Sending Server-Wide Messages

There are four special JIDs an administrator can send a message to:

[hostname]/announce/motd -- Announce the message of the day.

[hostname]/announce/motd/update -- Update the MOTD, and only send the update to users that haven't seen it.

[hostname]/announce/motd/delete -- Delete the MOTD.

[hostname]/announce/online -- Send to all current local online users.

A Jabber administer of chat.example.com would address the message to chat.example.com/announce/online to communicate with all online users. Some Jabber clients won't allow a message recipient that doesn't contain a "[user]@" in the JID. In that case, you must use a client that will let you send raw XML streams (such as WinJab), or develop a program that will send the XML for you.

Jabber as an Admin Notification Tool

Most systems or network administrators have set up their environments so they are automatically notified by email or pager when important system events occur, such as when snmp traps are encountered or when remote systems are no longer responsive. Depending on the seriousness of the notification, Jabber may be better than email for relaying important information. When programs such as Swatch send out an email message, they usually pipe their standard output to Sendmail or Qmail. Thus, the MTA is responsible for delivery of what could be a very important notification. If the mail spool of that MTA is already heavily loaded, or if the delivery of the message fails due to the misconfiguration of another machine, the entire notification process fails.

One alternative is to create a Jabber client program that can send the message. Listing 2 is a Perl script that uses the Net::Jabber modules to read the standard input and send a message to the JID specified on the command line. It connects to the defined Jabber server using an account set up explicitly for this program. It can be used to send a quick Jabber message from the command line, or it can be modified to be used in conjunction with the pipe option in the swatch configuration file.
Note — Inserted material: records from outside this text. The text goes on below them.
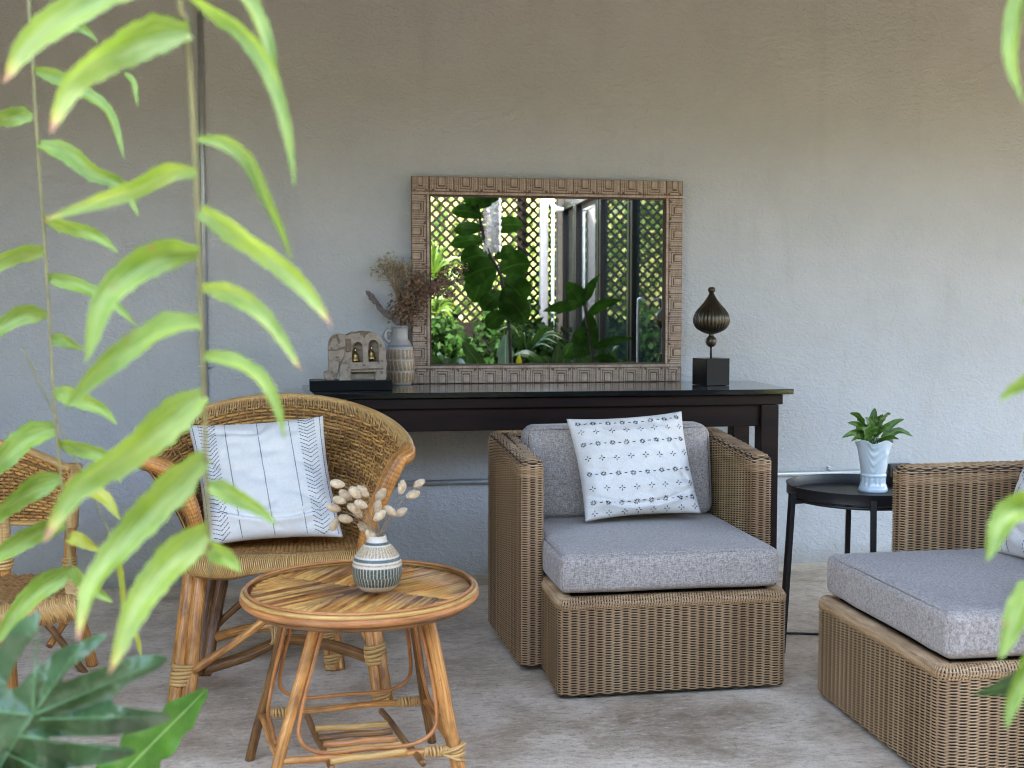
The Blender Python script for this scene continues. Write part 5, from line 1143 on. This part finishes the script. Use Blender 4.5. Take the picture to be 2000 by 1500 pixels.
clump('palm_plant', 'low palm with narrow fanned leaves at the middle of the mirror', 1030, 690, .7, 22, 88, 80, 6, M_LOW, 5, .5)
clump('low_foliage_plant', 'broad leaved low plant below the rubber plant in the mirror', 1085, 760, .9, 12, 85, 95, 30, M_LOW, 6, .8)
clump('low_foliage_plant', 'low bushy plant at the foot of the glass doors in the mirror', 1190, 750, 1.0, 16, 85, 80, 15, M_LOW, 7, .8)
clump('low_foliage_plant', 'low plant in the lower right corner of the mirror', 1262, 740, .4, 14, 80, 70, 14, M_BIG, 8, .8)
clump('hanging_fern', 'bright fern bush at the upper left of the mirror', 845, 545, .0, 46, 120, 62, 7, M_HEDGE, 9, 1.0)
clump('hanging_fern', 'second bright fern bush lower down at the left of the mirror', 850, 610, -.4, 30, 150, 50, 6, M_HEDGE, 10, .6)
sv = thing('silver_fern_leaf', 'pale silvery serrated leaf standing at the bottom of the mirror view', 'leaf', Mr(990, 760, 1.2)); mleaf(sv, (988, 745), (988, 652), 34, 1.2, M_SILV, prof=lambda s_: (1+.25*((s_*22) % 1-.5))*min(1, .6+s_)*max(0, 1-s_**4)**.6, nm='leaf_blade')
nb2 = thing('green_blade_leaf', 'green serrated blade leaf leaning left at the bottom of the mirror view', 'leaf', Mr(965, 760, 1.3)); mleaf(nb2, (958, 750), (903, 668), 30, 1.3, M_LOW, prof=lambda s_: (1+.2*((s_*20) % 1-.5))*min(1, .6+s_)*max(0, 1-s_**4)**.6, nm='leaf_blade')
yf_ = thing('yellow_flower', 'small yellow pointed flower at the bottom of the mirror view', 'flower', Mr(1013, 730, 1.3))
mleaf(yf_, (1013, 718), (1015, 692), 13, 1.3, m_leaf('yellow_petal', (.38, .34, .01), (.5, .46, .03), .4, .4), nm='petal'); mleaf(yf_, (1013, 745), (1013, 712), 3, 1.3, M_LOW, nm='stalk')
mc = thing('macrame_hanging', 'white cut out hanging ornament in the mirror', 'ornament', Mr(960, 380, 1.2))
mb = MB(); YM = 1.2
for k in range(9):
    for j in range(13):
        x0 = 944+k*3.9; y0 = 330+j*13-(3 if k % 2 else 0)+(abs(k-4)*-2); a, b_, c, d = Mr(x0, y0, YM+.02*math.sin(k*1.3)), Mr(x0+5.0, y0+4, YM+.02*math.sin(k*1.3+1)), Mr(x0+1.6, y0+15, YM+.02*math.sin(k)), Mr(x0-1.6, y0+6, YM+.02*math.sin(k))
        mb.add([a, b_, c, d], [(0, 1, 2, 3)])
o = mb.build('paper_lattice', m_plain('white_paper', (.80, .80, .80), .8), mc, smooth=False, kind='stuff'); o.location = -mc.location; m = o.modifiers.new('t', 'SOLIDIFY'); m.thickness = .002

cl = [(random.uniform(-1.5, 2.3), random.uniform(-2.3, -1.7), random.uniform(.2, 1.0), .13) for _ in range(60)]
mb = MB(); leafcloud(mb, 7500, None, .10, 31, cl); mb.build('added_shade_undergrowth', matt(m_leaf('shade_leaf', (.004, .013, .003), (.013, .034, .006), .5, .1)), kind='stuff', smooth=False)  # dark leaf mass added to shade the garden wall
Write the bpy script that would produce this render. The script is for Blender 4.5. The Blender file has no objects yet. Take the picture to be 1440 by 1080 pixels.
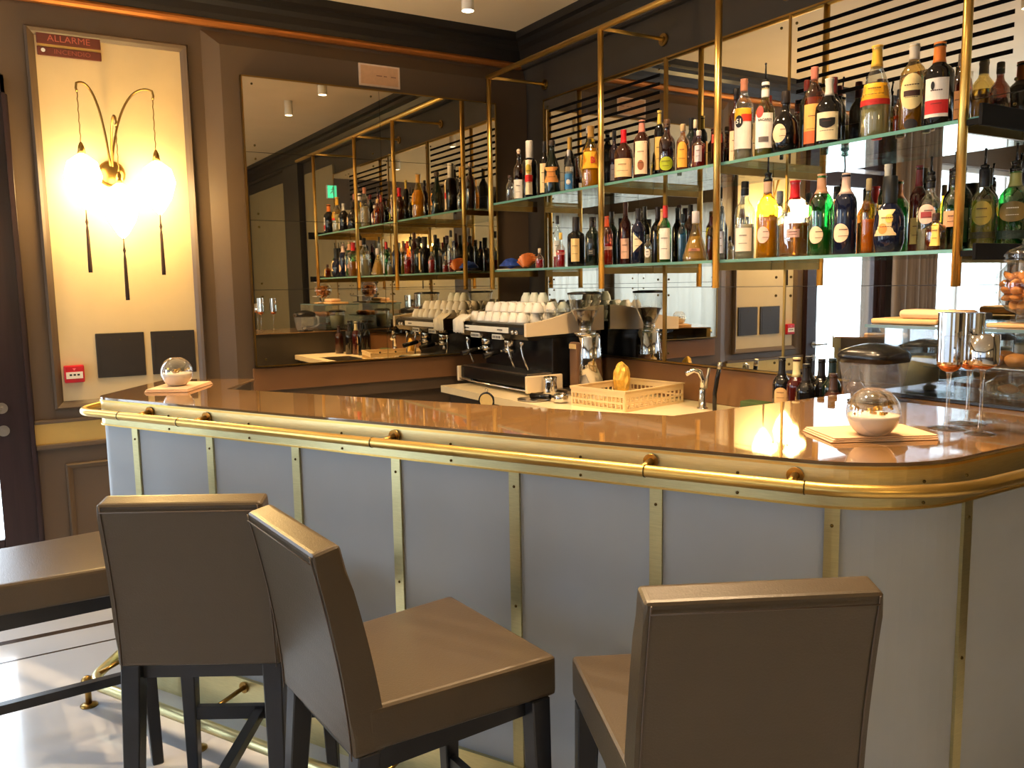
import bpy, bmesh, math, random
from mathutils import Vector, Matrix
random.seed(7)
scn = bpy.context.scene
COL = scn.collection
PI = math.pi
MW = {}            # world matrix of every parent we create

# ------------------------------------------------------------------ materials
def new_mat(name):
    m = bpy.data.materials.new(name); m.use_nodes = True
    nt = m.node_tree; nt.nodes.clear()
    o = nt.nodes.new('ShaderNodeOutputMaterial')
    return m, nt, o

def pbr(name, col, rough=.5, metal=0., var=.08, vscale=12, bump=0., bscale=60, trans=0., coat=0., emis=None, estr=0., ior=1.45, stretch=(1,1,1), spec=.5, rvar=0.):
    m, nt, o = new_mat(name)
    b = nt.nodes.new('ShaderNodeBsdfPrincipled')
    nt.links.new(b.outputs[0], o.inputs[0])
    b.inputs['Roughness'].default_value = rough
    b.inputs['Metallic'].default_value = metal
    b.inputs['Transmission Weight'].default_value = trans
    b.inputs['Coat Weight'].default_value = coat
    b.inputs['IOR'].default_value = ior
    b.inputs['Specular IOR Level'].default_value = spec
    b.inputs['Base Color'].default_value = (*col, 1)
    if emis:
        b.inputs['Emission Color'].default_value = (*emis, 1); b.inputs['Emission Strength'].default_value = estr
    if var > 0 or bump > 0 or rvar > 0:
        tc = nt.nodes.new('ShaderNodeTexCoord'); mp = nt.nodes.new('ShaderNodeMapping')
        mp.inputs['Scale'].default_value = stretch
        nt.links.new(tc.outputs['Object'], mp.inputs[0])
    if var > 0:
        n = nt.nodes.new('ShaderNodeTexNoise'); n.inputs['Scale'].default_value = vscale; n.inputs['Detail'].default_value = 4
        r = nt.nodes.new('ShaderNodeValToRGB')
        r.color_ramp.elements[0].position = .3; r.color_ramp.elements[1].position = .7
        r.color_ramp.elements[0].color = (*[c*(1-var) for c in col], 1)
        r.color_ramp.elements[1].color = (*[min(1, c*(1+var)) for c in col], 1)
        nt.links.new(mp.outputs[0], n.inputs['Vector']); nt.links.new(n.outputs[0], r.inputs[0]); nt.links.new(r.outputs[0], b.inputs['Base Color'])
    if bump > 0:
        n2 = nt.nodes.new('ShaderNodeTexNoise'); n2.inputs['Scale'].default_value = bscale; n2.inputs['Detail'].default_value = 3
        bp = nt.nodes.new('ShaderNodeBump'); bp.inputs['Strength'].default_value = bump; bp.inputs['Distance'].default_value = .002
        nt.links.new(mp.outputs[0], n2.inputs['Vector']); nt.links.new(n2.outputs[0], bp.inputs['Height']); nt.links.new(bp.outputs[0], b.inputs['Normal'])
    if rvar > 0:
        n3 = nt.nodes.new('ShaderNodeTexNoise'); n3.inputs['Scale'].default_value = vscale*2
        mr = nt.nodes.new('ShaderNodeMapRange'); mr.inputs[3].default_value = max(0, rough-rvar); mr.inputs[4].default_value = rough+rvar
        nt.links.new(mp.outputs[0], n3.inputs['Vector']); nt.links.new(n3.outputs[0], mr.inputs[0]); nt.links.new(mr.outputs[0], b.inputs['Roughness'])
    return m

def thin_glass(name, tint=(.95, .97, .96), gloss=.12, rough=.01):
    """thin clear glass: mostly see-through with a fresnel sheen"""
    m, nt, o = new_mat(name)
    t = nt.nodes.new('ShaderNodeBsdfTransparent'); t.inputs[0].default_value = (*tint, 1)
    g = nt.nodes.new('ShaderNodeBsdfGlossy'); g.inputs[0].default_value = (1, 1, 1, 1); g.inputs['Roughness'].default_value = rough
    lw = nt.nodes.new('ShaderNodeLayerWeight'); lw.inputs[0].default_value = .35
    mr = nt.nodes.new('ShaderNodeMapRange'); mr.inputs[3].default_value = gloss*.45; mr.inputs[4].default_value = min(1, gloss*5)
    mx = nt.nodes.new('ShaderNodeMixShader')
    nt.links.new(lw.outputs['Facing'], mr.inputs[0]); nt.links.new(mr.outputs[0], mx.inputs[0])
    nt.links.new(t.outputs[0], mx.inputs[1]); nt.links.new(g.outputs[0], mx.inputs[2]); nt.links.new(mx.outputs[0], o.inputs[0])
    return m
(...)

You can use this example to create even more complex clients, such as a bot capable of receiving messages from users, or a program that sends out mass broadcasts to users listed in its internal roster. For more information, read the perldocs included with the Net::Jabber modules.

Additional Resources

The Jabber user community is continually growing. Jabber Inc. is busy forming partnerships for their commercial server, and there is a large group of open-source contributors volunteering their time to creating clients, documenting the protocol, and developing the product.

The best resource for Jabber information is http://www.jabber.org, which contains information on the server setup, the Jabber protocol, and a CVS repository for the server and transport code. The Web site http://www.jabbercentral.com is an advocacy site, listing the latest news regarding Jabber and a list of user client programs. The Jabber Inc. Web site is at http://www.jabber.com.

There is also a mailing list for Jabber administration at jadmin@jabber.org. Archives of the list can be found at http://mailman.jabber.org/listinfo/jadmin. If your Jabber server is working properly, you can log into the jdev conference room on the server conference.jabber.org.

Conclusion

It may be early to speculate on the future of instant messaging, but sooner or later large enterprises are going to have to decide how they will bring this service to their users. In the past, the only alternatives were internal groupware applications or the giant public IM services offered by ISPs. Jabber is currently the only solution that offers the advantages of an internal and external system. Another benefit is that it's an open protocol that has the backing of a corporation working to sell Jabber solutions to large companies.

Some administrators reading this probably remember a time when they had to deal with closed proprietary email environments. Jabber, however, provides a system that has both the potential to become a major standard in IM protocols, and has the backing of a large existing user base.